**Exercise**
Print the data that follows exactly.

**Data extract**
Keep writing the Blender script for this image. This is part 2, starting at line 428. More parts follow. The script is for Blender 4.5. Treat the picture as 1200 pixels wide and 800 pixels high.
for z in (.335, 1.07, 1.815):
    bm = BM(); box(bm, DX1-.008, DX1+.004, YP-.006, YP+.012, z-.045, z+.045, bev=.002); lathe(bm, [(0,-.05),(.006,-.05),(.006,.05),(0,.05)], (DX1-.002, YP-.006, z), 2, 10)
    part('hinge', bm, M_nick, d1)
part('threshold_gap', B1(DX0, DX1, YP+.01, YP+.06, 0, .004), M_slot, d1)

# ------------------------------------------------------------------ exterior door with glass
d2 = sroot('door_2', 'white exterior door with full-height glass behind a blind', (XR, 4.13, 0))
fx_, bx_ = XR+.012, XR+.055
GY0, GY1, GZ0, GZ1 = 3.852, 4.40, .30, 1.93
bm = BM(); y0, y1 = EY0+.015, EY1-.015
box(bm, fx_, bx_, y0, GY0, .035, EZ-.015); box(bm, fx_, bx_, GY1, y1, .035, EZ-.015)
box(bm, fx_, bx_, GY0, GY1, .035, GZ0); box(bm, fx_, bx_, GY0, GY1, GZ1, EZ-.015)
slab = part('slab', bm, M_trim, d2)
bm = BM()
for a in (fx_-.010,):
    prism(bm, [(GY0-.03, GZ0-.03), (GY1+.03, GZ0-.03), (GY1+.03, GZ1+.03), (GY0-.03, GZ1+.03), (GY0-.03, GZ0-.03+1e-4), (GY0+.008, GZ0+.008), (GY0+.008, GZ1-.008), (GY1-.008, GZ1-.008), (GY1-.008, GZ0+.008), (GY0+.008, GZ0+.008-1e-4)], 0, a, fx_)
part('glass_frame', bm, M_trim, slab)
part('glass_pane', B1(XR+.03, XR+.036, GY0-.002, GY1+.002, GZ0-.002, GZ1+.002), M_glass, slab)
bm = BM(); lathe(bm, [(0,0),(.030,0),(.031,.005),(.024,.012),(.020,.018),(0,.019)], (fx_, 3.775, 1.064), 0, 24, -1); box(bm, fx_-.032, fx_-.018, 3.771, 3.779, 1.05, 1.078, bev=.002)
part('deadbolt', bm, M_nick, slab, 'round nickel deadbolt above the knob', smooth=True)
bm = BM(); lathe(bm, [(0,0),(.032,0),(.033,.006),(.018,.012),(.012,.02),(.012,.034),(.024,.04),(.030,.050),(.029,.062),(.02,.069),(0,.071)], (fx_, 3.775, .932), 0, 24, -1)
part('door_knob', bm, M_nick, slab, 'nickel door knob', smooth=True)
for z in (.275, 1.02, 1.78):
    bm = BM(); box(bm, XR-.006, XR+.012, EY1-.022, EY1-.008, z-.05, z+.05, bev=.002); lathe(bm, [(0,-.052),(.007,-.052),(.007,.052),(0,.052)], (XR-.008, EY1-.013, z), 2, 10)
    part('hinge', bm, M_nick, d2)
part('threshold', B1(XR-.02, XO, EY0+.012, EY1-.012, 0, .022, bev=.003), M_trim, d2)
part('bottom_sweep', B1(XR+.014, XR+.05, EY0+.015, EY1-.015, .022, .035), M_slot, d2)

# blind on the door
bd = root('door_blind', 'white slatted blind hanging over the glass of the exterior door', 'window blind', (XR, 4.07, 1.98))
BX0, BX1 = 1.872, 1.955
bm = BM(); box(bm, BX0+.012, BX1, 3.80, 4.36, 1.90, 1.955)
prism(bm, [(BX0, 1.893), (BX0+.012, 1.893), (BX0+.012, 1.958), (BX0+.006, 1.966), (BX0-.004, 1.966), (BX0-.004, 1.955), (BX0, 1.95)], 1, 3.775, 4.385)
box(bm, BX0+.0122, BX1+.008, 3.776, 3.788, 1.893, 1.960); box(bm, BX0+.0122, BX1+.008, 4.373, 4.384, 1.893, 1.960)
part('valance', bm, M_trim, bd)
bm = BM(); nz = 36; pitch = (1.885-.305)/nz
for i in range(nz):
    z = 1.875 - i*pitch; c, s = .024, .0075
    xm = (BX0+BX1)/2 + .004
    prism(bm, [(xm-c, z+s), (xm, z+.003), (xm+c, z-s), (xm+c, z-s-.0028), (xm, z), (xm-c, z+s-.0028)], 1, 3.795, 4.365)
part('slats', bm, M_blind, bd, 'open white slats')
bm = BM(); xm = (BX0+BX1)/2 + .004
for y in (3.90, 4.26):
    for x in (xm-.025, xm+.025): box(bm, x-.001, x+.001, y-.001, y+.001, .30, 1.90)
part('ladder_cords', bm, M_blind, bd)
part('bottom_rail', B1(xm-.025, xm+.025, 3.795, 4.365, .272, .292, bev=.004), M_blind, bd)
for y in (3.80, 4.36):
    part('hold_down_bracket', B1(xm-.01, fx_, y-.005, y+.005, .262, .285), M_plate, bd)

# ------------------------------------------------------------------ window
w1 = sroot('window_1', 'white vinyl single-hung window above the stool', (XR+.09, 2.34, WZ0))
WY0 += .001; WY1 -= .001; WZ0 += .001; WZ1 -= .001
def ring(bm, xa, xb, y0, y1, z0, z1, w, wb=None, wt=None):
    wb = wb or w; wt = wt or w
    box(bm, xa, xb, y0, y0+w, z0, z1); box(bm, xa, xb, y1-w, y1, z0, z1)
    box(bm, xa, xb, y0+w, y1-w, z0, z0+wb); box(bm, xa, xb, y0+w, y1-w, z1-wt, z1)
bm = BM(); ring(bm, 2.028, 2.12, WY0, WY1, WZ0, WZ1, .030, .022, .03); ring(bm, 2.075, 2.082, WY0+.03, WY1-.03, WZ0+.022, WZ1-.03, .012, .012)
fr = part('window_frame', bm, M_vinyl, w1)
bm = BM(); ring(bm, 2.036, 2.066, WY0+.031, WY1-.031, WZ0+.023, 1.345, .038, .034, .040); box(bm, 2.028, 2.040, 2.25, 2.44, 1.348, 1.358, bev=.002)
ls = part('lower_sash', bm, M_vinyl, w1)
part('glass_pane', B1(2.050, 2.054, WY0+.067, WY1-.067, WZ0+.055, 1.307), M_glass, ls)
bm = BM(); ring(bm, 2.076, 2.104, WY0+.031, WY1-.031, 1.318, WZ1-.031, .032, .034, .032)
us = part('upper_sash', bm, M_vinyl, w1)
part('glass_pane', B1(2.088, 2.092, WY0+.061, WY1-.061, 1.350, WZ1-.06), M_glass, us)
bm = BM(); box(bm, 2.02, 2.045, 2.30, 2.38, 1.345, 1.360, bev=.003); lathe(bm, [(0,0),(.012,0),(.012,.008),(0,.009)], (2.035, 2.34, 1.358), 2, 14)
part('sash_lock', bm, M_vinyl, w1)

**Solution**
Keep writing the Blender script for this image. This is part 2, starting at line 428. More parts follow. The script is for Blender 4.5. Treat the picture as 1200 pixels wide and 800 pixels high.
for z in (.335, 1.07, 1.815):
    bm = BM(); box(bm, DX1-.008, DX1+.004, YP-.006, YP+.012, z-.045, z+.045, bev=.002); lathe(bm, [(0,-.05),(.006,-.05),(.006,.05),(0,.05)], (DX1-.002, YP-.006, z), 2, 10)
    part('hinge', bm, M_nick, d1)
part('threshold_gap', B1(DX0, DX1, YP+.01, YP+.06, 0, .004), M_slot, d1)

# ------------------------------------------------------------------ exterior door with glass
d2 = sroot('door_2', 'white exterior door with full-height glass behind a blind', (XR, 4.13, 0))
fx_, bx_ = XR+.012, XR+.055
GY0, GY1, GZ0, GZ1 = 3.852, 4.40, .30, 1.93
bm = BM(); y0, y1 = EY0+.015, EY1-.015
box(bm, fx_, bx_, y0, GY0, .035, EZ-.015); box(bm, fx_, bx_, GY1, y1, .035, EZ-.015)
box(bm, fx_, bx_, GY0, GY1, .035, GZ0); box(bm, fx_, bx_, GY0, GY1, GZ1, EZ-.015)
slab = part('slab', bm, M_trim, d2)
bm = BM()
for a in (fx_-.010,):
    prism(bm, [(GY0-.03, GZ0-.03), (GY1+.03, GZ0-.03), (GY1+.03, GZ1+.03), (GY0-.03, GZ1+.03), (GY0-.03, GZ0-.03+1e-4), (GY0+.008, GZ0+.008), (GY0+.008, GZ1-.008), (GY1-.008, GZ1-.008), (GY1-.008, GZ0+.008), (GY0+.008, GZ0+.008-1e-4)], 0, a, fx_)
part('glass_frame', bm, M_trim, slab)
part('glass_pane', B1(XR+.03, XR+.036, GY0-.002, GY1+.002, GZ0-.002, GZ1+.002), M_glass, slab)
bm = BM(); lathe(bm, [(0,0),(.030,0),(.031,.005),(.024,.012),(.020,.018),(0,.019)], (fx_, 3.775, 1.064), 0, 24, -1); box(bm, fx_-.032, fx_-.018, 3.771, 3.779, 1.05, 1.078, bev=.002)
part('deadbolt', bm, M_nick, slab, 'round nickel deadbolt above the knob', smooth=True)
bm = BM(); lathe(bm, [(0,0),(.032,0),(.033,.006),(.018,.012),(.012,.02),(.012,.034),(.024,.04),(.030,.050),(.029,.062),(.02,.069),(0,.071)], (fx_, 3.775, .932), 0, 24, -1)
part('door_knob', bm, M_nick, slab, 'nickel door knob', smooth=True)
for z in (.275, 1.02, 1.78):
    bm = BM(); box(bm, XR-.006, XR+.012, EY1-.022, EY1-.008, z-.05, z+.05, bev=.002); lathe(bm, [(0,-.052),(.007,-.052),(.007,.052),(0,.052)], (XR-.008, EY1-.013, z), 2, 10)
    part('hinge', bm, M_nick, d2)
part('threshold', B1(XR-.02, XO, EY0+.012, EY1-.012, 0, .022, bev=.003), M_trim, d2)
part('bottom_sweep', B1(XR+.014, XR+.05, EY0+.015, EY1-.015, .022, .035), M_slot, d2)

# blind on the door
bd = root('door_blind', 'white slatted blind hanging over the glass of the exterior door', 'window blind', (XR, 4.07, 1.98))
BX0, BX1 = 1.872, 1.955
bm = BM(); box(bm, BX0+.012, BX1, 3.80, 4.36, 1.90, 1.955)
prism(bm, [(BX0, 1.893), (BX0+.012, 1.893), (BX0+.012, 1.958), (BX0+.006, 1.966), (BX0-.004, 1.966), (BX0-.004, 1.955), (BX0, 1.95)], 1, 3.775, 4.385)
box(bm, BX0+.0122, BX1+.008, 3.776, 3.788, 1.893, 1.960); box(bm, BX0+.0122, BX1+.008, 4.373, 4.384, 1.893, 1.960)
part('valance', bm, M_trim, bd)
bm = BM(); nz = 36; pitch = (1.885-.305)/nz
for i in range(nz):
    z = 1.875 - i*pitch; c, s = .024, .0075
    xm = (BX0+BX1)/2 + .004
    prism(bm, [(xm-c, z+s), (xm, z+.003), (xm+c, z-s), (xm+c, z-s-.0028), (xm, z), (xm-c, z+s-.0028)], 1, 3.795, 4.365)
part('slats', bm, M_blind, bd, 'open white slats')
bm = BM(); xm = (BX0+BX1)/2 + .004
for y in (3.90, 4.26):
    for x in (xm-.025, xm+.025): box(bm, x-.001, x+.001, y-.001, y+.001, .30, 1.90)
part('ladder_cords', bm, M_blind, bd)
part('bottom_rail', B1(xm-.025, xm+.025, 3.795, 4.365, .272, .292, bev=.004), M_blind, bd)
for y in (3.80, 4.36):
    part('hold_down_bracket', B1(xm-.01, fx_, y-.005, y+.005, .262, .285), M_plate, bd)

# ------------------------------------------------------------------ window
w1 = sroot('window_1', 'white vinyl single-hung window above the stool', (XR+.09, 2.34, WZ0))
WY0 += .001; WY1 -= .001; WZ0 += .001; WZ1 -= .001
def ring(bm, xa, xb, y0, y1, z0, z1, w, wb=None, wt=None):
    wb = wb or w; wt = wt or w
    box(bm, xa, xb, y0, y0+w, z0, z1); box(bm, xa, xb, y1-w, y1, z0, z1)
    box(bm, xa, xb, y0+w, y1-w, z0, z0+wb); box(bm, xa, xb, y0+w, y1-w, z1-wt, z1)
bm = BM(); ring(bm, 2.028, 2.12, WY0, WY1, WZ0, WZ1, .030, .022, .03); ring(bm, 2.075, 2.082, WY0+.03, WY1-.03, WZ0+.022, WZ1-.03, .012, .012)
fr = part('window_frame', bm, M_vinyl, w1)
bm = BM(); ring(bm, 2.036, 2.066, WY0+.031, WY1-.031, WZ0+.023, 1.345, .038, .034, .040); box(bm, 2.028, 2.040, 2.25, 2.44, 1.348, 1.358, bev=.002)
ls = part('lower_sash', bm, M_vinyl, w1)
part('glass_pane', B1(2.050, 2.054, WY0+.067, WY1-.067, WZ0+.055, 1.307), M_glass, ls)
bm = BM(); ring(bm, 2.076, 2.104, WY0+.031, WY1-.031, 1.318, WZ1-.031, .032, .034, .032)
us = part('upper_sash', bm, M_vinyl, w1)
part('glass_pane', B1(2.088, 2.092, WY0+.061, WY1-.061, 1.350, WZ1-.06), M_glass, us)
bm = BM(); box(bm, 2.02, 2.045, 2.30, 2.38, 1.345, 1.360, bev=.003); lathe(bm, [(0,0),(.012,0),(.012,.008),(0,.009)], (2.035, 2.34, 1.358), 2, 14)
part('sash_lock', bm, M_vinyl, w1)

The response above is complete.